From the entries that follow, reproduce exactly and only the lines from the line with "post(-.1336, -.0502); post(1.2715, 1.3565)" to the line with "(.7, (.3,)*3)]), spec=.35)", endpoints included.
[START]
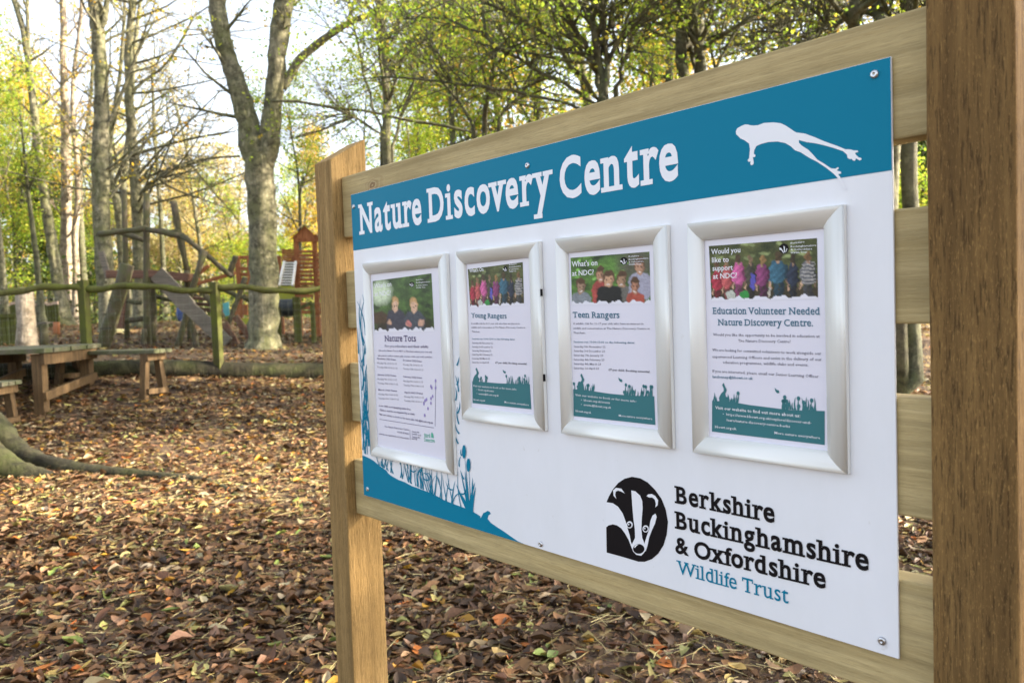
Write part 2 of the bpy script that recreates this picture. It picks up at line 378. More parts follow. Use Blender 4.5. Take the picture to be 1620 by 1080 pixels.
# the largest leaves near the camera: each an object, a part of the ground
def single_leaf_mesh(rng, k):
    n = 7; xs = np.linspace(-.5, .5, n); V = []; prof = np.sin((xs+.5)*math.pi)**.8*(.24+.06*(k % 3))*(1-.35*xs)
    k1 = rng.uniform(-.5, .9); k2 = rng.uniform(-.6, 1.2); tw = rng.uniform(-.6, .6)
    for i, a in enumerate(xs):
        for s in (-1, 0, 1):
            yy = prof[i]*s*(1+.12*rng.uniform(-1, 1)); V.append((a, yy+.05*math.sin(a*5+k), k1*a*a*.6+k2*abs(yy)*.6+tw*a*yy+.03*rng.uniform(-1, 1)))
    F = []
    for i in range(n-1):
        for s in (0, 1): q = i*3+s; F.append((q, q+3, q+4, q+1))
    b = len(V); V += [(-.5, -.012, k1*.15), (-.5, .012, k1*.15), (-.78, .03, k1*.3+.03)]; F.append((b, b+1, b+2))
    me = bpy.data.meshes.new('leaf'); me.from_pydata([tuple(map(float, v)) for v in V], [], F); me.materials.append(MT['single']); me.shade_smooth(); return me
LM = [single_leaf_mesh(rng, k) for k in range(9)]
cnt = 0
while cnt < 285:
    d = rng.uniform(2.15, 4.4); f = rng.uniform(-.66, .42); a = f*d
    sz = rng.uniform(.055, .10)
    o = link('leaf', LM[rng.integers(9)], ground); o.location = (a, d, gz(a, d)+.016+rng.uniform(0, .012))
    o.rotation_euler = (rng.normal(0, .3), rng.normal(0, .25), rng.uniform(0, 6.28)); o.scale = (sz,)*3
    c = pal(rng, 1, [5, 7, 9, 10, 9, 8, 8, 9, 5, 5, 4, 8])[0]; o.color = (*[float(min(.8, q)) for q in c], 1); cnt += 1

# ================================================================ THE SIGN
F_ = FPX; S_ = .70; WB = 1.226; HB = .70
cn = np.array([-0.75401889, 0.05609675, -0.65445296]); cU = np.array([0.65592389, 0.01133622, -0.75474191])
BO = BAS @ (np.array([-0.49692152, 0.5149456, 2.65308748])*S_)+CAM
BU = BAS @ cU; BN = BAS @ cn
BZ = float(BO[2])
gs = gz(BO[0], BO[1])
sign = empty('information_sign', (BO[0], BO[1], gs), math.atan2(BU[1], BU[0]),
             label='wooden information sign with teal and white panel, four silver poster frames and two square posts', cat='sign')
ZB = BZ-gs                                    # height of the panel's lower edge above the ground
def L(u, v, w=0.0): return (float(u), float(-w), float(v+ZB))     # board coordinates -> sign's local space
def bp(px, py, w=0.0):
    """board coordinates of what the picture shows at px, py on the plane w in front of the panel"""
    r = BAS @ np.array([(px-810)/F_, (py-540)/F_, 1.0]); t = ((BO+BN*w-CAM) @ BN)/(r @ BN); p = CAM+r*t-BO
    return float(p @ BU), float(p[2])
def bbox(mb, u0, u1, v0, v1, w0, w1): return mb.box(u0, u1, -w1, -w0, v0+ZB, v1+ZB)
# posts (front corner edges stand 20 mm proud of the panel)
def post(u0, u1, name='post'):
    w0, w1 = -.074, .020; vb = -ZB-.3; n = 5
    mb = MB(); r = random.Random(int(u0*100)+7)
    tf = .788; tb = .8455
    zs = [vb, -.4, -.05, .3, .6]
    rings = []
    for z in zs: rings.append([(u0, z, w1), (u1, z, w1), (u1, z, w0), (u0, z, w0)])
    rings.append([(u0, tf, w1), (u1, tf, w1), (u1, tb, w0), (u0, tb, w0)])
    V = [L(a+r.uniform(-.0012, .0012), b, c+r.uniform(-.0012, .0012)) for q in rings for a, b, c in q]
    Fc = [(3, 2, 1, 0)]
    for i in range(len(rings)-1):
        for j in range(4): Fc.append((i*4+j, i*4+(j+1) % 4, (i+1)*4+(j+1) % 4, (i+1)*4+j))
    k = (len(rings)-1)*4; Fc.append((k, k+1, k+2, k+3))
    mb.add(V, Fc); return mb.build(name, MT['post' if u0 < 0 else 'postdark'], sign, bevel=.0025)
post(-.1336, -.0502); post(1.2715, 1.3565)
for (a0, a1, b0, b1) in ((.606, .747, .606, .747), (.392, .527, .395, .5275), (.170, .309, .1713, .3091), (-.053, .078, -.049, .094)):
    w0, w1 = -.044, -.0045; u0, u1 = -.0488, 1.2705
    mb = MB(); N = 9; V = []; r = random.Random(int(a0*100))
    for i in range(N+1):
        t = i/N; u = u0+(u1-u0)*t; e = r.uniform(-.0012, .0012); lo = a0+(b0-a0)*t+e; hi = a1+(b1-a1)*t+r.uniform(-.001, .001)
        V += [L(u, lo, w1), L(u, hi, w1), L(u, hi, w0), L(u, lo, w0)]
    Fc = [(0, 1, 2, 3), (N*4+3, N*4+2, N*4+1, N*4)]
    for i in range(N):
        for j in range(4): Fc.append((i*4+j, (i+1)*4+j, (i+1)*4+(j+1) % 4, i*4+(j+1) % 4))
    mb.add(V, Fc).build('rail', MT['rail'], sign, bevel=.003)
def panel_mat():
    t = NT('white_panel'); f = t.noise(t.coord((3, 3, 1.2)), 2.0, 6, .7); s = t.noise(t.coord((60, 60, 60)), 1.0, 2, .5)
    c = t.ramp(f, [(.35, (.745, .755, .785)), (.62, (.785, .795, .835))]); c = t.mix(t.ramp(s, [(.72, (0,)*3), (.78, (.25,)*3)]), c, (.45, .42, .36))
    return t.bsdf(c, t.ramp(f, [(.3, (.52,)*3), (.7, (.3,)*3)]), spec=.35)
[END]
[START]
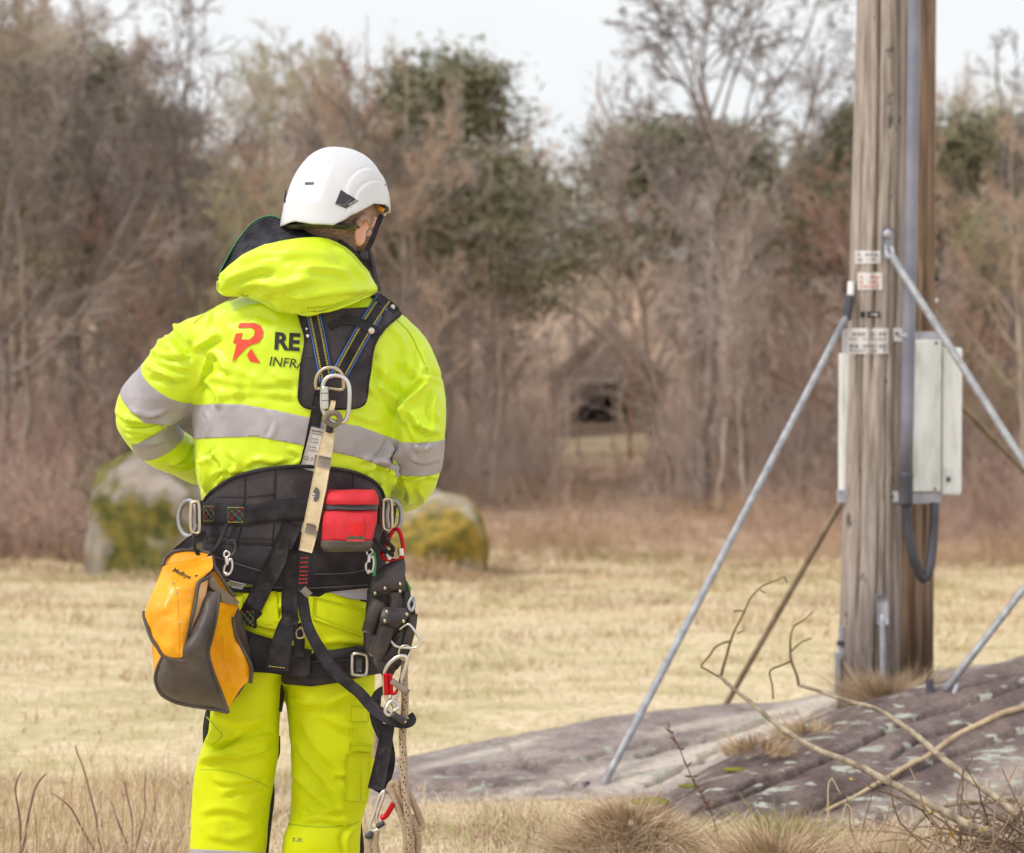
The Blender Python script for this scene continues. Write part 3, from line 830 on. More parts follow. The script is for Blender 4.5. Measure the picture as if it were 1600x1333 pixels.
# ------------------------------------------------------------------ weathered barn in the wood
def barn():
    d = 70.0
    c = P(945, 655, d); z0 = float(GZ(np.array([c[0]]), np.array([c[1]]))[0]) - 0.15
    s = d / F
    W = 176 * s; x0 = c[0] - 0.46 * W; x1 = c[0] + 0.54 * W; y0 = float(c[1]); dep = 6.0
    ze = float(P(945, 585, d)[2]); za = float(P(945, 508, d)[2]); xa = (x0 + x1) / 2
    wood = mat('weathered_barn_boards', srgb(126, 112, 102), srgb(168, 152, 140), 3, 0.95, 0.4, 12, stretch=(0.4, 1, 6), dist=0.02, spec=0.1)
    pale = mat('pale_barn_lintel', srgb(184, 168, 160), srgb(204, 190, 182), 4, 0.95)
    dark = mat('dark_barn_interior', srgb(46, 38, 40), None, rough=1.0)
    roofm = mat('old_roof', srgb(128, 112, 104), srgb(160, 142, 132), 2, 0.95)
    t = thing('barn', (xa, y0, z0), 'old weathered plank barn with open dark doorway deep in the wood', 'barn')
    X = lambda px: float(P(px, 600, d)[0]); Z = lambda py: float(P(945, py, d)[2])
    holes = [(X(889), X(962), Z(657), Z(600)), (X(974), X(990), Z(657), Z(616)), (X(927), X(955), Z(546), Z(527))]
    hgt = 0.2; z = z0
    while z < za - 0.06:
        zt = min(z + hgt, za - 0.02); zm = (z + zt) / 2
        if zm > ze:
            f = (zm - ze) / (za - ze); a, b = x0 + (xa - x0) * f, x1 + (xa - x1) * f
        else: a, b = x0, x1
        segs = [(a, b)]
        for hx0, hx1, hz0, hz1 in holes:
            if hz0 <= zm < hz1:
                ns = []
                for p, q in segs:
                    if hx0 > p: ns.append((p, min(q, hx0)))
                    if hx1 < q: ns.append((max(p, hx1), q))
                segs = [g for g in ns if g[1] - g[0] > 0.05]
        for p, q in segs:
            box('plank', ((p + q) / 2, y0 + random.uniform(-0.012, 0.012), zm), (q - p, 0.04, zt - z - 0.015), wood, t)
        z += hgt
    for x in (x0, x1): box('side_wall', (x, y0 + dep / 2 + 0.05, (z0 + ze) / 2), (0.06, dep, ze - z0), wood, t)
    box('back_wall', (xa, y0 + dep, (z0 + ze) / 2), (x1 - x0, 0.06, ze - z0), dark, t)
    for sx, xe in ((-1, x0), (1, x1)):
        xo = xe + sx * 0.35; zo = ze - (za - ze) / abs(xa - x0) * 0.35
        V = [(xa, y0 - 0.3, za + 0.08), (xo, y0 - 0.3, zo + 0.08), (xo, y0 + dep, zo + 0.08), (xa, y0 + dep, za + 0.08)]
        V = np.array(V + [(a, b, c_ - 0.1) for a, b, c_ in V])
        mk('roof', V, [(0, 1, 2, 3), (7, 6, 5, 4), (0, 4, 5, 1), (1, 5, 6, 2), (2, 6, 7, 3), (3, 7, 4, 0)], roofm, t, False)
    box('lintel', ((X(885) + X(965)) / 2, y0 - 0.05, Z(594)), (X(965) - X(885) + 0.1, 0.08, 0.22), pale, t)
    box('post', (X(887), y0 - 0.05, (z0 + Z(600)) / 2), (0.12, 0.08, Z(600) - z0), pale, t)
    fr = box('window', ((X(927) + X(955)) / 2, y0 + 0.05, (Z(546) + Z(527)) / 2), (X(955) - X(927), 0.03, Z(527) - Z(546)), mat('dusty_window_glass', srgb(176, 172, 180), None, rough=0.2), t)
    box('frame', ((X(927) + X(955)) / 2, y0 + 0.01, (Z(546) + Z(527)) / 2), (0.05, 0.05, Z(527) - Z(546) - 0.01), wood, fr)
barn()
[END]
> _Response to the task_
post(-.1336, -.0502); post(1.2715, 1.3565)
for (a0, a1, b0, b1) in ((.606, .747, .606, .747), (.392, .527, .395, .5275), (.170, .309, .1713, .3091), (-.053, .078, -.049, .094)):
    w0, w1 = -.044, -.0045; u0, u1 = -.0488, 1.2705
    mb = MB(); N = 9; V = []; r = random.Random(int(a0*100))
    for i in range(N+1):
        t = i/N; u = u0+(u1-u0)*t; e = r.uniform(-.0012, .0012); lo = a0+(b0-a0)*t+e; hi = a1+(b1-a1)*t+r.uniform(-.001, .001)
        V += [L(u, lo, w1), L(u, hi, w1), L(u, hi, w0), L(u, lo, w0)]
    Fc = [(0, 1, 2, 3), (N*4+3, N*4+2, N*4+1, N*4)]
    for i in range(N):
        for j in range(4): Fc.append((i*4+j, (i+1)*4+j, (i+1)*4+(j+1) % 4, i*4+(j+1) % 4))
    mb.add(V, Fc).build('rail', MT['rail'], sign, bevel=.003)
def panel_mat():
    t = NT('white_panel'); f = t.noise(t.coord((3, 3, 1.2)), 2.0, 6, .7); s = t.noise(t.coord((60, 60, 60)), 1.0, 2, .5)
    c = t.ramp(f, [(.35, (.745, .755, .785)), (.62, (.785, .795, .835))]); c = t.mix(t.ramp(s, [(.72, (0,)*3), (.78, (.25,)*3)]), c, (.45, .42, .36))
    return t.bsdf(c, t.ramp(f, [(.3, (.52,)*3), (.7, (.3,)*3)]), spec=.35)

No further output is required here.